Written by Bruce Holland

Lesson from the BNZ

My views on empowerment have been strongly influenced by the four years I was Group Strategic Planning Manager at Bank of New Zealand. I joined the bank in 1988 when it was on its knees. The New Zealand Public had just been asked to contribute $600 million to save the Bank from bankruptcy. The Managing Director took his top team away for a four-day strategic planning workshop to try and find solutions to the problem.

His opening statement was: “It’s not my Bank. It’s our Bank, and if we gonna make it work will have to do it together!” At the end of the four days the only really important decision we made was the understanding that “It’s not our Bank. It’s our Bank and if we gonna make it work will have to do it together!”.

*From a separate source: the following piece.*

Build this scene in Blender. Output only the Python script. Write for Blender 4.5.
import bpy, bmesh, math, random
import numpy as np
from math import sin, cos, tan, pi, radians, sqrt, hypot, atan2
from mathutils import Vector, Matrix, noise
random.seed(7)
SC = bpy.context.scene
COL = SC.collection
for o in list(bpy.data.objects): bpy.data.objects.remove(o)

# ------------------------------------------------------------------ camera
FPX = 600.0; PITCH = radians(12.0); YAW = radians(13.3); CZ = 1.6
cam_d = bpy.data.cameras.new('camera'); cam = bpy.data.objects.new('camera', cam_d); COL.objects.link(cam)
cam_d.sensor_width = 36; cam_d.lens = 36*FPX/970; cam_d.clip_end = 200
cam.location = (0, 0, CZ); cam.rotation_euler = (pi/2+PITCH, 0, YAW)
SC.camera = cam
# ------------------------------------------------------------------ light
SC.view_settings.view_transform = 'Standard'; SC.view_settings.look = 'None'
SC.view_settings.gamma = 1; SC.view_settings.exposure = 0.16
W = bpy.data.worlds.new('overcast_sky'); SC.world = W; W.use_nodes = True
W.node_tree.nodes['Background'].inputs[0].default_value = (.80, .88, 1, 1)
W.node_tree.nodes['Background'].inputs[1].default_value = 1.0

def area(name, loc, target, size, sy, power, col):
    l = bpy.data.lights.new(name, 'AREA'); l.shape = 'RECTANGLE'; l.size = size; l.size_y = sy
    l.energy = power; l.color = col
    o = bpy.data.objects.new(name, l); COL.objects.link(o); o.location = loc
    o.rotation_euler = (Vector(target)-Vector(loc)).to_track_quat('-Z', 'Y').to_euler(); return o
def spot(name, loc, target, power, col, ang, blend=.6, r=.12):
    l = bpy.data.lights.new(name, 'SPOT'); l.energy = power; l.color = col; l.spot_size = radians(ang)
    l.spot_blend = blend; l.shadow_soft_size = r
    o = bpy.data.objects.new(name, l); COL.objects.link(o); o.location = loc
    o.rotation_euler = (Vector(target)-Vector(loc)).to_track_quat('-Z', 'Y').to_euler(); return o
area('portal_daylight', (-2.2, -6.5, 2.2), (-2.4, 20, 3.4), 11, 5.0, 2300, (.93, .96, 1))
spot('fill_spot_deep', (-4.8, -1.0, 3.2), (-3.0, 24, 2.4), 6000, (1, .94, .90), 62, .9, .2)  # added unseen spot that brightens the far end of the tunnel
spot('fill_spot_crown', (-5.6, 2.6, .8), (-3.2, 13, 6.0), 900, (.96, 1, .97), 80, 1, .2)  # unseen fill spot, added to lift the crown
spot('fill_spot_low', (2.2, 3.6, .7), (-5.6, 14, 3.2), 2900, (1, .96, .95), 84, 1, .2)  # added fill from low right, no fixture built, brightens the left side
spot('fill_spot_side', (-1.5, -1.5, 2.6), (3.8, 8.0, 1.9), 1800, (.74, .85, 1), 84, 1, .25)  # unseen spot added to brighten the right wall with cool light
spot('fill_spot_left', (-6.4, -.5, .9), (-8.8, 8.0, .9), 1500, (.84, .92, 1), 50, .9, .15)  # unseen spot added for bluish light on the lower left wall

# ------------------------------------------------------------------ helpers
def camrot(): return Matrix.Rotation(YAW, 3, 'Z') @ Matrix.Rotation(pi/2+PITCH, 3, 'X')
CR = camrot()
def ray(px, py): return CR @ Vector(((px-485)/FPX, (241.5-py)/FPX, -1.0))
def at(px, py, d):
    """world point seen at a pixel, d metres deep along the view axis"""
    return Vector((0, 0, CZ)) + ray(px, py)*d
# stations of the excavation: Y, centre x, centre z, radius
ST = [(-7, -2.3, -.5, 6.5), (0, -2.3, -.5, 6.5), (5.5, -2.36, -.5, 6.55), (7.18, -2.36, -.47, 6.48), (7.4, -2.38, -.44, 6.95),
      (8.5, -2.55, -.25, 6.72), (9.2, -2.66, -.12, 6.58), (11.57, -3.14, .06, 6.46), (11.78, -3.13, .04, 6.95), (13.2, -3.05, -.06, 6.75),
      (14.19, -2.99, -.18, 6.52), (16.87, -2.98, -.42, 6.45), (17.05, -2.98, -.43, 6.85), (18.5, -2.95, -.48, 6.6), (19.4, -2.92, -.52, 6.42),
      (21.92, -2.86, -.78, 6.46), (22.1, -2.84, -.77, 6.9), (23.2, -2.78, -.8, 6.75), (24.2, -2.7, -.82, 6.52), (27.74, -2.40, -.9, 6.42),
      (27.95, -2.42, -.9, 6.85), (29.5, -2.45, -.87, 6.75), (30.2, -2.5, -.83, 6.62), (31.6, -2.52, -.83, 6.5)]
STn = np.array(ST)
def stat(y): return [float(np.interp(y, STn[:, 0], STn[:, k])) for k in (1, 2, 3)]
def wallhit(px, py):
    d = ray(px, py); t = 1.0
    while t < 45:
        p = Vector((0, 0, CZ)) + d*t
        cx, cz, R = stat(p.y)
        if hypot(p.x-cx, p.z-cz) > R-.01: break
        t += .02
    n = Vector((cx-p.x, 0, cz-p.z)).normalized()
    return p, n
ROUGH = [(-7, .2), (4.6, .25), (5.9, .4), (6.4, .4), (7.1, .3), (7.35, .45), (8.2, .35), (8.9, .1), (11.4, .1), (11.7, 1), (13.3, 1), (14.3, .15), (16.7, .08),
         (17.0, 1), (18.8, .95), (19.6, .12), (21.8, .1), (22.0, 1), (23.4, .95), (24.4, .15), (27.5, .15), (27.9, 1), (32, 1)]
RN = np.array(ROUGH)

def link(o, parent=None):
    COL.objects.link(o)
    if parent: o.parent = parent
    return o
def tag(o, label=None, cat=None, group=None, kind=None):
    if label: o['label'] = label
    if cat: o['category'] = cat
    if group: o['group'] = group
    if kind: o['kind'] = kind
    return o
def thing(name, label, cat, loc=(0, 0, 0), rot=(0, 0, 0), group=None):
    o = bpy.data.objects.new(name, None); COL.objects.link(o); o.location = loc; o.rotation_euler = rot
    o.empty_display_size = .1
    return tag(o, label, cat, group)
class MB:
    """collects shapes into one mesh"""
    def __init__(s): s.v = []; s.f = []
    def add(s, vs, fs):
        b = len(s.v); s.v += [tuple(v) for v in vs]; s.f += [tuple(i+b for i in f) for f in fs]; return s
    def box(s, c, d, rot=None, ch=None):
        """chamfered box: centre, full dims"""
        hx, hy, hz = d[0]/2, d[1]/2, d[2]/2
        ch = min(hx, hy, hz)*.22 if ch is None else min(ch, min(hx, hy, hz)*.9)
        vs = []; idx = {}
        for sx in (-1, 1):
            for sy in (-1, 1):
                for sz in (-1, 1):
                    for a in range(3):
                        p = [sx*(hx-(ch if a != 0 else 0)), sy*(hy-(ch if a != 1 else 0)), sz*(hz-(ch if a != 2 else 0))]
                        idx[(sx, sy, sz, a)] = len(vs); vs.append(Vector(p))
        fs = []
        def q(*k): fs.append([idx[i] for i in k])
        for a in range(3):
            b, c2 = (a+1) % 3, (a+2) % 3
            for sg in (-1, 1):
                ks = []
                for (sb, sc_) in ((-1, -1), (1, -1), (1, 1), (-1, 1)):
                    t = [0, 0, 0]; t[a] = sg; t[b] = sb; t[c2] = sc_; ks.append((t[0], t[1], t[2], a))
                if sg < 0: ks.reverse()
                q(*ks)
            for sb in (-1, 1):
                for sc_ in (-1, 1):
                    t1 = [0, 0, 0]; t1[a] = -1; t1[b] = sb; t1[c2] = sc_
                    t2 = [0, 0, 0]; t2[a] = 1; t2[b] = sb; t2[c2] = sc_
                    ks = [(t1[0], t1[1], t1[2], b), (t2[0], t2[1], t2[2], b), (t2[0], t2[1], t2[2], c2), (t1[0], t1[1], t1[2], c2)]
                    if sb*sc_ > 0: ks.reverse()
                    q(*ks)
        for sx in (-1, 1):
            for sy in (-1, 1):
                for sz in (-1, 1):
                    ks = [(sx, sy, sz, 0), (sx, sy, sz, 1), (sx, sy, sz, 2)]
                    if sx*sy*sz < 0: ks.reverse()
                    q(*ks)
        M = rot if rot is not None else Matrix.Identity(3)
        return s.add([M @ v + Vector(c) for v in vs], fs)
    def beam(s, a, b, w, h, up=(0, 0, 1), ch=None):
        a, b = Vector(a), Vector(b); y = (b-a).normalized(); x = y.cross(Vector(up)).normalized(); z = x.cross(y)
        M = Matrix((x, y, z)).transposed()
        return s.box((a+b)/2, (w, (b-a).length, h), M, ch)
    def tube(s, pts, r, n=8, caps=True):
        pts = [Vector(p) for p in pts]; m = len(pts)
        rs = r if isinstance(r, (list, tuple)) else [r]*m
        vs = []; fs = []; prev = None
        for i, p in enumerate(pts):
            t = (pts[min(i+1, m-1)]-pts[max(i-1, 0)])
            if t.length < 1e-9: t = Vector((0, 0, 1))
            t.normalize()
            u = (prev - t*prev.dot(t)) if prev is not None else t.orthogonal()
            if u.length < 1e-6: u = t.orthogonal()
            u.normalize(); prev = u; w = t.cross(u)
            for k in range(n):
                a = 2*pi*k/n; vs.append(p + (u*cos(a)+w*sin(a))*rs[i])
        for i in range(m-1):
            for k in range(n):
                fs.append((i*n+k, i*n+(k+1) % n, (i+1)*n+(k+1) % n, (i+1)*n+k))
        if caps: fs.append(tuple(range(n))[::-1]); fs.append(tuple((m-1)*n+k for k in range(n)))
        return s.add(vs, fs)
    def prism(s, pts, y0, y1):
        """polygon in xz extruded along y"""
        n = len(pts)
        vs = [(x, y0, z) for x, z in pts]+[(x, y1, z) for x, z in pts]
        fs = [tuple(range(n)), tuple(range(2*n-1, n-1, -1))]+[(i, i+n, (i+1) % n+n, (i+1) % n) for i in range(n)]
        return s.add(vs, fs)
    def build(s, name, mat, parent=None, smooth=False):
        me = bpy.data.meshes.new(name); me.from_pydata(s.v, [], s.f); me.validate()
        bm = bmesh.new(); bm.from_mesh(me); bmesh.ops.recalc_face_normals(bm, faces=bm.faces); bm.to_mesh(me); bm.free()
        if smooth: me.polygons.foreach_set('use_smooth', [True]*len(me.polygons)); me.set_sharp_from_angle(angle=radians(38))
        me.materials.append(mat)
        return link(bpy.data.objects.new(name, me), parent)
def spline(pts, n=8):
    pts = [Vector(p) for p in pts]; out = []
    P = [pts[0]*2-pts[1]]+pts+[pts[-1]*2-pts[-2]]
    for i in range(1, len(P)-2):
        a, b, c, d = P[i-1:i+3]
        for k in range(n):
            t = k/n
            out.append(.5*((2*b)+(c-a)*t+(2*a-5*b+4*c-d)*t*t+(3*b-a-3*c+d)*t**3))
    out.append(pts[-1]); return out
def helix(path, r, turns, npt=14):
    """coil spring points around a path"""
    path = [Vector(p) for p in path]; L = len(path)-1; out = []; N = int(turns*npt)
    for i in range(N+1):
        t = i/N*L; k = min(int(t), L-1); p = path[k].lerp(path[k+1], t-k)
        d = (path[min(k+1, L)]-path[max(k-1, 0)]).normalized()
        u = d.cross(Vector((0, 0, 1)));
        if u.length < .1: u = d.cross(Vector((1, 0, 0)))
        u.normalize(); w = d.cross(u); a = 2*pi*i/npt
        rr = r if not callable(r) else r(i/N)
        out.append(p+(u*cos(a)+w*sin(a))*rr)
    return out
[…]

The next four years in conjunction with Booz Allen I helped manage the empowerment process which involved 6500 staff in 300+ workshops. The process was designed to make sure everyone touched it.

The improvements had to be seen to be believed. In the four years the bank went from being almost bankrupt to being first to second in nearly every key measurement of success.

Lessons since BNZ

  1. Don’t attempt it without the senior management support
  2. Put most of the effort into managers, they will be the problem. Front line are like ducks to water.
  3. Involve people in deciding what will be done, then you won’t need as much effort in communicating it or implementing it.
  4. Involve people as equals otherwise they will become political and stuff it up for you.
  5. Start simple and build ownership before sophistication.
  6. Align key supporting processes including: 1. Performance management, 2. Feedback. 3. Rewards, 4. Recruitment and retention.
  7. Put most effort into unconscious aspects - heart, emotions, feelings, trust, security. The head will follow but it will not lead the way.
  8. People do not resist change, they only resist being changed.
  9. Those things that get recorded and rewarded tend to be the things that get achieved
  10. Focus on behaviour more than results
  11. The power is not in the nodes, it is in the connections. Therefore we should spend far more time focused on relationships & less time building structures.
  12. Ease off the rule books and focus on providing meaning, freeing people, establish three big values.
  13. Complex systems have evolved from the bottom up, not the top down. Change processes need to be designed in the same way.
  14. Grow by chunking. Big bang, top down change processes won’t work.
  15. There are many futures. Look for what works rather than optimisation. The best option is to keep as many options open as possible. Forget elegance; if it works, it's beautiful
  16. Maximise the fringes. Healthy fringes speed adaptation, increase resilience, and are almost always the source of innovations.
  17. Honour your errors. Lesson: It’s not only okay to make mistakes’, it’s essential!